### Task input
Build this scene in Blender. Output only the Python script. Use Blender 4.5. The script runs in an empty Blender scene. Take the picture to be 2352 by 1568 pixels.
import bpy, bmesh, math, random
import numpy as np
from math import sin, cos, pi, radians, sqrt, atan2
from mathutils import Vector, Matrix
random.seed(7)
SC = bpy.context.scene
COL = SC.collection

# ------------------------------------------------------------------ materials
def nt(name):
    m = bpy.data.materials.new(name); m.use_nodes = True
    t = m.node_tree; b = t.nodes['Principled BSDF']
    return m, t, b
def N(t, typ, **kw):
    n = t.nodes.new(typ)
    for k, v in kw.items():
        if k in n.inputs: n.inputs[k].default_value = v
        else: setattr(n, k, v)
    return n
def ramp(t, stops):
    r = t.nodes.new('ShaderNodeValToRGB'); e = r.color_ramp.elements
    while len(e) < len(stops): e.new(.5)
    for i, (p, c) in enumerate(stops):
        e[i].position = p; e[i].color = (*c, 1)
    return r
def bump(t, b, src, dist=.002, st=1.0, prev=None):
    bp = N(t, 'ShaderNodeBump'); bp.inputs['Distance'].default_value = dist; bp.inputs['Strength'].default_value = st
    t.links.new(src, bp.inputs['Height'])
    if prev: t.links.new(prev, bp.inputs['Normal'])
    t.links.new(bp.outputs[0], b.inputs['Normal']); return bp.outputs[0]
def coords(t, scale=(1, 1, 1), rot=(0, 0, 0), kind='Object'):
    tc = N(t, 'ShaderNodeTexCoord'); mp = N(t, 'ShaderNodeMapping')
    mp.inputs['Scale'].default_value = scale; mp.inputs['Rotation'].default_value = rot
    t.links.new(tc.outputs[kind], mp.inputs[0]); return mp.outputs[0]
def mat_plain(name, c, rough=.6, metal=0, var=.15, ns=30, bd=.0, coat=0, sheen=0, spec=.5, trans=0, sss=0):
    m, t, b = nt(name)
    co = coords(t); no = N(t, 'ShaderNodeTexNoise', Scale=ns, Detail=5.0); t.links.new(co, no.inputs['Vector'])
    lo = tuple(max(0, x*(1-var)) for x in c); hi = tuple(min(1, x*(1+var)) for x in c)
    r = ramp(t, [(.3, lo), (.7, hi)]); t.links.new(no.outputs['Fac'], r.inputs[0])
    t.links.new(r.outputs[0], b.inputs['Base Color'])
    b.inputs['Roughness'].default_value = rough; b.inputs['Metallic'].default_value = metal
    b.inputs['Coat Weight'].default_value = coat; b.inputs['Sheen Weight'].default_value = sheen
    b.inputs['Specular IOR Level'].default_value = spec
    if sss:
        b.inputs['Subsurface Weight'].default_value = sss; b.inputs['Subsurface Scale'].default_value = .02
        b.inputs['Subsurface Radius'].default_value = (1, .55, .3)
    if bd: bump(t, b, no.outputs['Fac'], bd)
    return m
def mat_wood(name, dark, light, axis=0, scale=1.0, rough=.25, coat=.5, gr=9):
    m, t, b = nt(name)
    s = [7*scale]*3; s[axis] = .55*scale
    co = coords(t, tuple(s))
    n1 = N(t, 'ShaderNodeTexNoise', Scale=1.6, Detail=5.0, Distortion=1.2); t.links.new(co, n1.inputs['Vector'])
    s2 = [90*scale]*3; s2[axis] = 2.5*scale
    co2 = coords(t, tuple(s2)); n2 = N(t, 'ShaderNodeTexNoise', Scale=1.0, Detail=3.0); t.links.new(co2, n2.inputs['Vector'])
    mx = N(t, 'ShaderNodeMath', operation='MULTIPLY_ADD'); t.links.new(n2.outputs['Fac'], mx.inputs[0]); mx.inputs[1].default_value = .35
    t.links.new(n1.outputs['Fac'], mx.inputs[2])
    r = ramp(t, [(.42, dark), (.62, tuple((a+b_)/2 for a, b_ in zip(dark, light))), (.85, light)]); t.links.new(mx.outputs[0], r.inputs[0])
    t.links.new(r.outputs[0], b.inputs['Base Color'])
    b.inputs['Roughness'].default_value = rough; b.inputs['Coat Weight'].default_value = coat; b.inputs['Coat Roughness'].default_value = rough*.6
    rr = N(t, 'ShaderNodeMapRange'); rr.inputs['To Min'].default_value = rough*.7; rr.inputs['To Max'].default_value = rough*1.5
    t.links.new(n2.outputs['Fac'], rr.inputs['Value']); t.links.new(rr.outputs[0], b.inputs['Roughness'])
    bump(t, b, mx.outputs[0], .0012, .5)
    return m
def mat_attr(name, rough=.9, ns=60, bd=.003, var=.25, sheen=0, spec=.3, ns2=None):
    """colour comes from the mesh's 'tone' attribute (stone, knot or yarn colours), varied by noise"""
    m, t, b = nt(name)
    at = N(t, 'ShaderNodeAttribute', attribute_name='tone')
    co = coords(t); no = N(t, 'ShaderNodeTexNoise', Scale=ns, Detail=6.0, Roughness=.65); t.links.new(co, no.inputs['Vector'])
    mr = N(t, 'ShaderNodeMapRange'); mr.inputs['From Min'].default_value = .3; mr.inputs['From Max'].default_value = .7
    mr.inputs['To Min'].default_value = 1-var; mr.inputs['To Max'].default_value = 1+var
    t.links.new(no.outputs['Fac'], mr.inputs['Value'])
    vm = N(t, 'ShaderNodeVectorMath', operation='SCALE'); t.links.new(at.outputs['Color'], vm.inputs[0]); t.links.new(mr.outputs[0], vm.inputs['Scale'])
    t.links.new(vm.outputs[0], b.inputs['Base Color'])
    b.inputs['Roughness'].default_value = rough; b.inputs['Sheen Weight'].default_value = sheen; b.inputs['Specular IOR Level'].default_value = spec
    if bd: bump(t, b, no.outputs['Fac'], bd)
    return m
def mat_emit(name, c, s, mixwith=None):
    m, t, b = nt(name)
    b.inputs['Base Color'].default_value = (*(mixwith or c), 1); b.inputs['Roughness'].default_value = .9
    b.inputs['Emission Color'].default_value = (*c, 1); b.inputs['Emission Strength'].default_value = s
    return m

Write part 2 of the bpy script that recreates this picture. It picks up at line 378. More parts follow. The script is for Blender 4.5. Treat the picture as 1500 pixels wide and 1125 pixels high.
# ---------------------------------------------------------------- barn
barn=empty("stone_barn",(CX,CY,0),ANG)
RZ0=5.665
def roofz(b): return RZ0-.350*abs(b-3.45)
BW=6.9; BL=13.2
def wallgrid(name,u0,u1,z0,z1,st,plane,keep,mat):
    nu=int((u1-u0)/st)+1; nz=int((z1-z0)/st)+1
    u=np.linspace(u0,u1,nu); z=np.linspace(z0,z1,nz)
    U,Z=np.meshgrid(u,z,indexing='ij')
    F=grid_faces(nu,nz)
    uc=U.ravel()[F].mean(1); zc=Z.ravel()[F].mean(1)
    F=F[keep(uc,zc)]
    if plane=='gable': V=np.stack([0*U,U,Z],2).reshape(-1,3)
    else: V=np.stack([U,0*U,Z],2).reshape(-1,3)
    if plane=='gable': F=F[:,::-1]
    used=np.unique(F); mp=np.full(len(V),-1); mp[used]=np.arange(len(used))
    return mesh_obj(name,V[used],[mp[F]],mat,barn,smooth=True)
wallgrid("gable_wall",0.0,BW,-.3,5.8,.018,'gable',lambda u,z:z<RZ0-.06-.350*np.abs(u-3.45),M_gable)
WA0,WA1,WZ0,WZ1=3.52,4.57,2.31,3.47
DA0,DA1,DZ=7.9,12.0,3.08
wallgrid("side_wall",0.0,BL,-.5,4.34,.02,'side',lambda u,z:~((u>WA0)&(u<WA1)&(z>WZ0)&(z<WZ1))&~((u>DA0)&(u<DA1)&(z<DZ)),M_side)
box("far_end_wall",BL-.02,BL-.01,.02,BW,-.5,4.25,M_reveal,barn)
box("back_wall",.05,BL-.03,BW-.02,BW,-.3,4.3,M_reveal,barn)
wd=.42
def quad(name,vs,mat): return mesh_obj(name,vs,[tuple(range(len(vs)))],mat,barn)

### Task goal
Repeat the records above line by line, from the first line through the line that contains "COL = SC.collection".

### Solution to this exercise
Build this scene in Blender. Output only the Python script. Use Blender 4.5. The script runs in an empty Blender scene. Take the picture to be 2352 by 1568 pixels.
import bpy, bmesh, math, random
import numpy as np
from math import sin, cos, pi, radians, sqrt, atan2
from mathutils import Vector, Matrix
random.seed(7)
SC = bpy.context.scene
COL = SC.collection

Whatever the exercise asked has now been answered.